June 28, 2021

Words of the Month - Feeling Hot, Hot, Hot

         I have mentioned before my undying passion for my thesaurus in original form, and today I turn to it to look at synonyms for the seemingly simple word hot.
        The first point to note is that “simple” words are often exactly the ones that end up with the broadest array of applications.  In the case of hot, it can mean warm in physical temperature, but also lustful, stolen, zealous, angry, good-looking, passionate, colored in the red-yellow range, near in proximity or on the right scent, new, syncopated, excellent, radioactive, embarrassed… and more.  Not so simple after all!  But even if we restrict ourselves to the more literal temperature words, we still have an incredible array of synonyms.  Confining myself still further to the ones that are in reasonably active use (no calid, pyric, or sudorific today,  for example), we have

fiery, burning, flaming, kindling, incendiary, blazing, 

scorching, blistering, scalding, 

torched, parched, singed, seared, charred, incinerated, molten, 

warm, toasty,

tropical, torrid, sweltering, sultry, stifling, muggy

baking, roasting, toasting, broiling, grilling, simmering, seething, boiling

sizzling, smoking, sweaty, 

hot as a furnace, an oven, hell, a sauna, blazes

        The more temperate words, such as warm and toasty are most often used with positive connotations, implying comfort.  It’s not surprising that as you get into the words derived from fire or cooking, they would no longer sound so comfortable.  It is perhaps more interesting that words like tropical and hot as a sauna can be negative when they both refer to things that people are supposed to enjoy.
        The reason I love this array of words so much is that as a writer (or even just a speaker) I can rummage through them searching for the one with the perfect connotation.  They all mean “hot,” but which one I use to describe a character’s situation tells you so much more than just the temperature.  It tells you whether the heat is humid or dry, whether it is causing physical pain (or feeling like it’s causing damage, at least), whether the character finds it oppressive or acute, enervating or galvanizing, active or passive, beautiful or horrifying…  When Millicent leaves her apartment building and finds the sidewalk sizzling, it’s clearly not good.  If she’s a gumshoe on the way to a stake-out it may simply be another hot night in the mean city, while if she’s going out to scavenge food for her post-apocalyptic people the ground might literally be smoldering.  Either way, it’s something Millicent will have to deal with, and I love that as I try to make her world come alive I can choose between the delicate nuances of sizzling versus broiling versus scorching…  
        Maybe this is just a writer thing and sounds stupid or shallow to others, but even during difficult or unpleasant times I find surprising comfort in thinking about how best to convey the experience in words.  If it’s going to be bad, I may as well be able to express just precisely how bad!  (It is certainly hot here where I am right now, but really not so very bad.  My heart goes out to those with truly extreme weather right now.  Hang in there, and take care of yourselves and each other.)

[Pictures: Carr Fire 2018, color woodcut by Makaylah Fazzari, 2018 (Image from MakaylahFazzari);

The Great Fire at Ryogoku Bridge, Viewed from Asakusa Bridge, color woodblock print by Kobayashi Kiyochika, 1881 (Image from Wikimedia Commons).]


Olga Godim said...

You're right: hot is the word of the month.

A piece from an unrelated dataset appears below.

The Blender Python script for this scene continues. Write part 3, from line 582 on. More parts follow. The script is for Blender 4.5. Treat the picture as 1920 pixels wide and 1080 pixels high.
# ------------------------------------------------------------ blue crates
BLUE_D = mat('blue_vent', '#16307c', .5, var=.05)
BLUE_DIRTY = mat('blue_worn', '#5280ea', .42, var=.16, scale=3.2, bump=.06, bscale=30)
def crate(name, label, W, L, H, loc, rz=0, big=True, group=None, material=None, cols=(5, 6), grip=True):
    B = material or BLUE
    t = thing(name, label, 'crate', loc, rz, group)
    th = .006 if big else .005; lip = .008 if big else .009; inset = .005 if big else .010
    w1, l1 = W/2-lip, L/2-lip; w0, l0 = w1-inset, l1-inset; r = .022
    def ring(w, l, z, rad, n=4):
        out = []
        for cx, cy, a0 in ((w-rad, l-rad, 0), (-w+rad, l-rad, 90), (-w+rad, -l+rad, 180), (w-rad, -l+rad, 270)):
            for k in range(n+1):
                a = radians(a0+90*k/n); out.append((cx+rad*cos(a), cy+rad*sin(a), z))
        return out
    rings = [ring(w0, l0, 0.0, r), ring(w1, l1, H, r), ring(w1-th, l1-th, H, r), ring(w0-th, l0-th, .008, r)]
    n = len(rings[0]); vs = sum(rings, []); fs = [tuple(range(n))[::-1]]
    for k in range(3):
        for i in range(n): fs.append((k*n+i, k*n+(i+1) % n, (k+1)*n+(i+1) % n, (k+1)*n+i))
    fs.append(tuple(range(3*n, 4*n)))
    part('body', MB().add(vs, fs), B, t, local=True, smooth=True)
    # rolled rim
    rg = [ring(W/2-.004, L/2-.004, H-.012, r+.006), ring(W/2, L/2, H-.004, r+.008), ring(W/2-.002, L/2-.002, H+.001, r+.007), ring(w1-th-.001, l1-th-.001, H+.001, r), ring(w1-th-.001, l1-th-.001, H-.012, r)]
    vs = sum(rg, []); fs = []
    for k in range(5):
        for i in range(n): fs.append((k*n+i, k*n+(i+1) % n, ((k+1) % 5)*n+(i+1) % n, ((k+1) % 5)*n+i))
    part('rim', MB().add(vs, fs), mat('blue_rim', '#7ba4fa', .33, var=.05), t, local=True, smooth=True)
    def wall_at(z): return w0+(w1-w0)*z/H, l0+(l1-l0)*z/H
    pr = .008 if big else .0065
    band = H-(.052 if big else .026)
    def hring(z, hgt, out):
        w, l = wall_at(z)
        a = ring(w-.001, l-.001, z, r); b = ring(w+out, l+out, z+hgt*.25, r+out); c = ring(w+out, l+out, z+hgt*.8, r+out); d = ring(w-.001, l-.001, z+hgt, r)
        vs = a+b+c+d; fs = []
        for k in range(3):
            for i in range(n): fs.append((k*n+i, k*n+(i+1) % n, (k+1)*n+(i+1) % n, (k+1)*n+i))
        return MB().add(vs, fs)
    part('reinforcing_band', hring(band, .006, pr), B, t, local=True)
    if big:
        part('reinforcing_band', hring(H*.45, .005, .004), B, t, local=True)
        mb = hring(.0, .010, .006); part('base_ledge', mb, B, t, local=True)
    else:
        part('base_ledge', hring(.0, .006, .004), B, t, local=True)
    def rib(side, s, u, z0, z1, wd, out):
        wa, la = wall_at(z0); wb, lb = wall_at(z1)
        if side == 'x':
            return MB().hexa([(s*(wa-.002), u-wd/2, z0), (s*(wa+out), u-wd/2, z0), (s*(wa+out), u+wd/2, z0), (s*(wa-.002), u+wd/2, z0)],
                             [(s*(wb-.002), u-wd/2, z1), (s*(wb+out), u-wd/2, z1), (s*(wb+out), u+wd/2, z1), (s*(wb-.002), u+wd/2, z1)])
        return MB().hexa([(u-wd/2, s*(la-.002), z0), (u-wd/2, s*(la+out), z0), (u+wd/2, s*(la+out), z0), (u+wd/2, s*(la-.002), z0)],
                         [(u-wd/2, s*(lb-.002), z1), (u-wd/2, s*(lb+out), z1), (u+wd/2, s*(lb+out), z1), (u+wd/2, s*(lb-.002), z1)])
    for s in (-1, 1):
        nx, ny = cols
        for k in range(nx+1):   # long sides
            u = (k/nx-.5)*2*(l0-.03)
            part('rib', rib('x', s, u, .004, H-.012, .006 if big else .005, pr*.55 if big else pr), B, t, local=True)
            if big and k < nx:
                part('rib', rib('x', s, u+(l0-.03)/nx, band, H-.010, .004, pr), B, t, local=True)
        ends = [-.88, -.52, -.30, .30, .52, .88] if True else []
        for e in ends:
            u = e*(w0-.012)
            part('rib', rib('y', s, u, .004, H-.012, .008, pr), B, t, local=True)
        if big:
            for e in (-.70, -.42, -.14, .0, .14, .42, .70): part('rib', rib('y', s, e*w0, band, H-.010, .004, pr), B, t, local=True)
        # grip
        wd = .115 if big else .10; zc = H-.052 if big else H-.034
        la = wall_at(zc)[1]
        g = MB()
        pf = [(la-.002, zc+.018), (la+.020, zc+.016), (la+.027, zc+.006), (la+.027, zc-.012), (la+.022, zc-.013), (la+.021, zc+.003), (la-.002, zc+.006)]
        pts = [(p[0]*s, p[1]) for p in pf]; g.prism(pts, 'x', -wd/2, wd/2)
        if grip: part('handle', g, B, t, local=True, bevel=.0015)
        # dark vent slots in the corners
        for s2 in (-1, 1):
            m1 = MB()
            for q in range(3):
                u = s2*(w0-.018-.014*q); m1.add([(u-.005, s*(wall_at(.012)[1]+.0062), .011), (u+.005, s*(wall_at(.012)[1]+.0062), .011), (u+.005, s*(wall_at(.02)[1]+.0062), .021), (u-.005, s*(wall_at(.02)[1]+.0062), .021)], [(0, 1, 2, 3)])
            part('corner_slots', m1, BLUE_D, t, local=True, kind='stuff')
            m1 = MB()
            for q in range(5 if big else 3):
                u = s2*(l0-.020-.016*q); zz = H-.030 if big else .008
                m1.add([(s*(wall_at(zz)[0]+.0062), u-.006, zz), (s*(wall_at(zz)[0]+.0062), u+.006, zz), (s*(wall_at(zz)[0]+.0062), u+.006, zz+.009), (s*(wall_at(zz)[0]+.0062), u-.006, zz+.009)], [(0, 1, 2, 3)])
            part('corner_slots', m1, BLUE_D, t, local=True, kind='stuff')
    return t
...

I find your post with all the thesaurus synonyms fascinating. The images are scary though. Just yesterday, I talked to my son on the phone, and he expressed his concern about forest fires from all that heat.

JadeLi said...

The magical world of words allow us to find just the right one to suit the circumstance. It is marvelous isn't it. Your essay reminds me of reading about how many words Eskimos have for snow. I think having first-hand, intimate knowledge of a thing (noun)expands the number of nuances you can find to describe it.

Anne E.G. Nydam said...

Ha, Jade, here's my post on the Eskimo words for snow: https://nydamprintsblackandwhite.blogspot.com/2015/01/words-of-month-40-words-for-snow.html

Olga, it is scary indeed in some places.